Ajami: War is honorable

TNR has run a book review--of The Occupation of Iraq: Winning the War, Losing the Peace by Ali Allawi--that can only be described as long. In that review, Fouad Ajami notes:

President Bush's Wilsonianism may have erred on the side of excessive optimism, and may have come to him only after the hunt for weapons of mass destruction ran aground; but that is only the American side of this story. The Arab side is that modern-day Arabs had for decades been lamenting the cozy accommodation of American power to the forces of local autocracy. Lynndie England and Charles Graner were brutes and sadists, but tens of thousands of American soldiers had for Iraqis nothing but tender mercies. The terrible errors of this war can never smother its honor, and Ali Allawi is schooled enough in the history and the sorrow of his land to know that. A new history is offering itself to the Iraqis, and in the tale of disappointment that Allawi brilliantly narrates, there is still the furtive shadow of hope, an echo of deliverance, an undisguised sense of fulfillment at the spectacle of men and women released from a terrible captivity.

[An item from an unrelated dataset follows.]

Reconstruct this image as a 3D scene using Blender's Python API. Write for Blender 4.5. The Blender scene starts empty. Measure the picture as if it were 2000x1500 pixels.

I don't understand why Ajami imagines he can convince anybody that the question of this war and its honor comes down, at this point, to a distinction between soldiers who do bad things and soldiers who do good things. The debate--such as there is any--is something more like: Now that this war has proven--by people more powerful than soldiers--to be dishonorable and unwinnable, when are we going to end it. I thought TNR was at least on that page.

Ajami, it should be noted, has been an adviser to Condoleezza Rice and Paul Wolfowitz, and shares with them a certain special blame for what's happened in Iraq because he was well aware that it would become a debacle, but recommended moving forward anyhow.